Quote 7
One day I after we left a shop I said under my breath, I wish you wouldn’t do that, telling everybody I’m your daughter." My mother stopped walking. Crowds of people with heavy bags pushed past us on the sidewalk, bumping into first one shoulder, then another.
"Aii-ya. So shame be with mother?" She grasped my hand even tighter as she glared at me.
I looked down. "It’s not that, it’s just so obvious. It’s just so embarrassing."
"Embarrass you be my daughter?" Her voice was cracking with anger.
"That’s not what I meant. That’s not what I said." (II.1.58)

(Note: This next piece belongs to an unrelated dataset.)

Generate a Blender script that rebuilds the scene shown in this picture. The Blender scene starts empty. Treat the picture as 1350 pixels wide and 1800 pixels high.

Waverly hurts Lindo when she tries to curtail her mother’s practice of showing her off. To Lindo, one of her worst fears is that Waverly is ashamed of her. This sentiment comes up again when Waverly is an adult and taking her mom to the beauty parlor (see Part Four’s "Double Face"). Lindo thinks to herself, "I am ashamed she is ashamed. Because she is my daughter and I am proud of her, and I am her mother but she is not proud of me."
Quote 8
I was six when my mother taught me the art of invisible strength. It was a strategy for winning arguments, respect from others, and eventually, though neither of us knew it at the time, chess games. (II.1.1)
A mother is a source of life lessons.
Quote 9
In my head, I saw a chessboard with sixty-four black and white squares. Opposite me was my opponent, two angry black slits. She wore a triumphant smile. "Strongest wind cannot be seen," she said. (II.1.76)
Waverly conceives of her mother as an enemy.